* AIM *
Copy each line below in which the string "from" occurs.

* GIVEN MATERIAL *
================
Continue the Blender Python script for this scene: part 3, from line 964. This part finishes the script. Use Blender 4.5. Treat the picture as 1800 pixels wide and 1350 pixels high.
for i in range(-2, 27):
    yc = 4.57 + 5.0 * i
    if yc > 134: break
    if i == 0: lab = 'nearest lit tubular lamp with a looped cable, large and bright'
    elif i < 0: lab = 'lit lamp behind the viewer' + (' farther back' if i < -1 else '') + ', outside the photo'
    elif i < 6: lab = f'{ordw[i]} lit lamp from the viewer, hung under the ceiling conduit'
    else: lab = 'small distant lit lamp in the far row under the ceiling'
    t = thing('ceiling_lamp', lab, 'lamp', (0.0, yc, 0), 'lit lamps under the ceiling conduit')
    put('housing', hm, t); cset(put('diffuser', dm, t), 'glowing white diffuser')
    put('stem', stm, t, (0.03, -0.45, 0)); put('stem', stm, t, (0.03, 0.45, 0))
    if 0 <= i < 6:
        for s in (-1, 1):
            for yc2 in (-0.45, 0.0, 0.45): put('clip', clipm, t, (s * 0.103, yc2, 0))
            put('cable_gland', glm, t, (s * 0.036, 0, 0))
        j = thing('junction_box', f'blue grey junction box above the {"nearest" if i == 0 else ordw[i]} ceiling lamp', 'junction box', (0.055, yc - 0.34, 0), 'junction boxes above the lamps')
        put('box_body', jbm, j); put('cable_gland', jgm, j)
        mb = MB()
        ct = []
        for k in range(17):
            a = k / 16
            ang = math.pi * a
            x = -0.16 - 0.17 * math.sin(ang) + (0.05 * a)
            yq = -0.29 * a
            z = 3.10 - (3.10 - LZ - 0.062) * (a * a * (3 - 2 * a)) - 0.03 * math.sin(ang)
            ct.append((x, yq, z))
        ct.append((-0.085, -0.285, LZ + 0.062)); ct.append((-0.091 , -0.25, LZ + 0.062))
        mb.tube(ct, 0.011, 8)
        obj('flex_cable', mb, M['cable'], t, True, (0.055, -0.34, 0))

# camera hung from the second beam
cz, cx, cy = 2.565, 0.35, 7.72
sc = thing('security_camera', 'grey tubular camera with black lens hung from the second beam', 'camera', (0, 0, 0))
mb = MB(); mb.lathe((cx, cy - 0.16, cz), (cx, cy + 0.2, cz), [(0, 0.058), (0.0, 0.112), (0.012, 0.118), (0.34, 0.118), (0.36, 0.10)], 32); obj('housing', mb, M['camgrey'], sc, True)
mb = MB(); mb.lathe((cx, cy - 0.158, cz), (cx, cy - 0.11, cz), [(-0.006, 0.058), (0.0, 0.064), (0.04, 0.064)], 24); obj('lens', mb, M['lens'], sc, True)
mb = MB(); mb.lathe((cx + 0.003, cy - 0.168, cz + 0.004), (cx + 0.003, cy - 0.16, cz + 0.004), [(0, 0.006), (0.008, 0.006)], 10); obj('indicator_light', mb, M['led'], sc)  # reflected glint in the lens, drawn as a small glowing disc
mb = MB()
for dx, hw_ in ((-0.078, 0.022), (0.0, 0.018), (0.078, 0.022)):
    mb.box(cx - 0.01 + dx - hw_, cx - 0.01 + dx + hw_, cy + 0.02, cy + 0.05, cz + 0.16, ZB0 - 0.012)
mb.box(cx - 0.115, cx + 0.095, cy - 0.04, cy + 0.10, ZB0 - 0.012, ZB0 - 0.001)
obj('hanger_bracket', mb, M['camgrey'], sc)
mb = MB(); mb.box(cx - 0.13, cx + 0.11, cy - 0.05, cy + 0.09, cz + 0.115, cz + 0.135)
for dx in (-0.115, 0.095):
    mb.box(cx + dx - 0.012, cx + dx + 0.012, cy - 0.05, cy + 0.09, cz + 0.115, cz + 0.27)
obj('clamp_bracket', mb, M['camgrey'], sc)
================
* FINISHED TASK *
Continue the Blender Python script for this scene: part 3, from line 964. This part finishes the script. Use Blender 4.5. Treat the picture as 1800 pixels wide and 1350 pixels high.
    elif i < 6: lab = f'{ordw[i]} lit lamp from the viewer, hung under the ceiling conduit'
# camera hung from the second beam
sc = thing('security_camera', 'grey tubular camera with black lens hung from the second beam', 'camera', (0, 0, 0))